When I interviewed Facebook’s chief operating officer Sheryl Sandberg this year, she said women should stick together. And Tamara Mellon said recently in an interview with the Guardian: “I’ve got to a position where I can speak up. I think any woman who has got to that position should speak up and pull other women up behind us.” In short: you can’t blame a few women for our whole sex being held back in careers.

ANY MENTOR WILL DO

The myth: Mentors — usually senior people outside your organisation who steer you career-wise — are the elixir women need to get to the top. There aren’t enough for women.

The reality: Catalyst’s research shows women tipped for business greatness actually have more mentors than their male peers. The difference is men’s mentors are more senior on average and have more clout, and that is what increases the chances of promotion. Around 62 per cent of men had a mentor at senior executive level, compared with 52 per cent of women. That isn’t because men held more senior positions on average — it’s more a reflection that people tend to associate in the way they appoint: in their image. So men choose men to mentor, women choose women.

Since in most places there are more senior men, that means women get a smaller pool from which to pick. Gillis says women should replace mentors with “highly-placed sponsors” — allies in your own company who will help you get to work on or manage big projects or get your name bandied about for promotion.

JUST GIVE IT TIME

The myth: Women have only been in this game a short while. Change takes time. If we stop meddling, we’ll get there in the end.

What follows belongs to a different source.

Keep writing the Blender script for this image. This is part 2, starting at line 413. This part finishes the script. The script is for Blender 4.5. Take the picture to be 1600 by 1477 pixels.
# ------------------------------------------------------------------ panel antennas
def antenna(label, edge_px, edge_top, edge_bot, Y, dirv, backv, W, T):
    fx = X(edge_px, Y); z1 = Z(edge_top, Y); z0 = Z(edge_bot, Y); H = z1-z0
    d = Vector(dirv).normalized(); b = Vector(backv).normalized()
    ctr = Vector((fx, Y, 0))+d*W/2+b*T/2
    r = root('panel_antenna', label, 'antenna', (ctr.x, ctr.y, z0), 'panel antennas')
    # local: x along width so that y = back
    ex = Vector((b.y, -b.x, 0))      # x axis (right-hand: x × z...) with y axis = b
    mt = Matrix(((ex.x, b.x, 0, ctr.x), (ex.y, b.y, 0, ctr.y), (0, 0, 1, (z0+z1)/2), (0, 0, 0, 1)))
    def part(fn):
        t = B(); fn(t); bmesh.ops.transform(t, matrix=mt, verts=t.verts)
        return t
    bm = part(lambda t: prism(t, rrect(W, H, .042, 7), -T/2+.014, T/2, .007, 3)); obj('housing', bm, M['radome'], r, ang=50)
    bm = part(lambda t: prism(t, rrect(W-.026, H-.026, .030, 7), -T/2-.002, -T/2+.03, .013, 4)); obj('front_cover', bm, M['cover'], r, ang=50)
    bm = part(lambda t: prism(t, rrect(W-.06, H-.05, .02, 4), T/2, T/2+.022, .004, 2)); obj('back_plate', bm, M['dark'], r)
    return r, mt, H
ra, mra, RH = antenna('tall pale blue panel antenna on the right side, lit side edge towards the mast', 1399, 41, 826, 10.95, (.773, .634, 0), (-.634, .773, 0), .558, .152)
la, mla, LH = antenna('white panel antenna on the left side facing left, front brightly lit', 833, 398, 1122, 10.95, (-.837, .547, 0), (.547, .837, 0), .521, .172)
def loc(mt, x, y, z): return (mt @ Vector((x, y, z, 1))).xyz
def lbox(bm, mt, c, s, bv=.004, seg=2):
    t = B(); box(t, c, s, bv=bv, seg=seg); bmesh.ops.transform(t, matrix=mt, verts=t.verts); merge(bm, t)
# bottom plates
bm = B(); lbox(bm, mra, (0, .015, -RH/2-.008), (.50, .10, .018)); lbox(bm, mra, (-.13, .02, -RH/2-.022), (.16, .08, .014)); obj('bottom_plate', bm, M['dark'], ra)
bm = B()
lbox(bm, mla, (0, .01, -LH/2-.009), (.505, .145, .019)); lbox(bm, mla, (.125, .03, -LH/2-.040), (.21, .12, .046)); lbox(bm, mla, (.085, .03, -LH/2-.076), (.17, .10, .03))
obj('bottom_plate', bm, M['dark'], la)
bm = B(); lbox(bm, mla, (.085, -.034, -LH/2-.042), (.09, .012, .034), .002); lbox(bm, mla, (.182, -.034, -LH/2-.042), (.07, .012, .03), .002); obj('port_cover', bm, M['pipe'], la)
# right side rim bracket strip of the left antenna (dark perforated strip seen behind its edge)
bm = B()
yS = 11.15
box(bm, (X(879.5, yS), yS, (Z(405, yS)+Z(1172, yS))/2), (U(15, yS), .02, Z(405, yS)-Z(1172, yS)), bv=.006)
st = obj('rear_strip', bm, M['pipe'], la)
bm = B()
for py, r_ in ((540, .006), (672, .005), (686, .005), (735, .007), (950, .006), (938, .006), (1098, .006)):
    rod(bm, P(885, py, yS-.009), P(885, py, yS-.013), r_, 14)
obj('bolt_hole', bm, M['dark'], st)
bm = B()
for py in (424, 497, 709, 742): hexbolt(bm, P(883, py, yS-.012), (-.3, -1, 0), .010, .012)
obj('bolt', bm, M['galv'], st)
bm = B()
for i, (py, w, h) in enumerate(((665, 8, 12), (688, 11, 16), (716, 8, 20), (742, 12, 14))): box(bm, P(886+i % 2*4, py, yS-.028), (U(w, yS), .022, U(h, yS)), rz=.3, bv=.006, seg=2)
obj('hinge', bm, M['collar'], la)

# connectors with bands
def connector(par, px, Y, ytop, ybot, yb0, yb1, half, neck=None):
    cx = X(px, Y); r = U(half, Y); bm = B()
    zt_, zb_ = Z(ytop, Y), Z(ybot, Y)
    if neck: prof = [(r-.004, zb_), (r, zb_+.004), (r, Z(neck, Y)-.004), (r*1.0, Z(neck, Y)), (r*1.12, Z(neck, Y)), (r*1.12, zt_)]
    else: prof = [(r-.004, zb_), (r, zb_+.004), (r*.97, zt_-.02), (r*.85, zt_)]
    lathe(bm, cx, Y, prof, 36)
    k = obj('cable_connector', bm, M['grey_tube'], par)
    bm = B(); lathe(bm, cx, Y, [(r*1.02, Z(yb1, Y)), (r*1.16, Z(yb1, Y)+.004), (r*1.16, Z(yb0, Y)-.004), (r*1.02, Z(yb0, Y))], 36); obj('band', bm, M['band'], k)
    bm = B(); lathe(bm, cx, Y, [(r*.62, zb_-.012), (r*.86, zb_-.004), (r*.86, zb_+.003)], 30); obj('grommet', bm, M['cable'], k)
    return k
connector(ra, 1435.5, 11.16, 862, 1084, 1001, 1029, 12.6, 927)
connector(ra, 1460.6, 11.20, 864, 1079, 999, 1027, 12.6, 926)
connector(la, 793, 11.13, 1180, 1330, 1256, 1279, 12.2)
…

The reality: While the number of women on boards has risen sharply in the past three years, that is largely through non-executive appointments. There are still only three female chief executives of FTSE 100 businesses. “Fifty years ago, there was an assumption the best would rise to the top. It’s not happening — it assumes this is a meritocracy,” says Gillis.

Morrissey adds: “We’ve made progress in the boardroom but we haven’t got anywhere on the pipeline recently. I’ve been working on gender equality [in business] since 1991, and we haven’t got past the tipping point. Eventually, my hope is that we reach a point where I never need talk about this again.”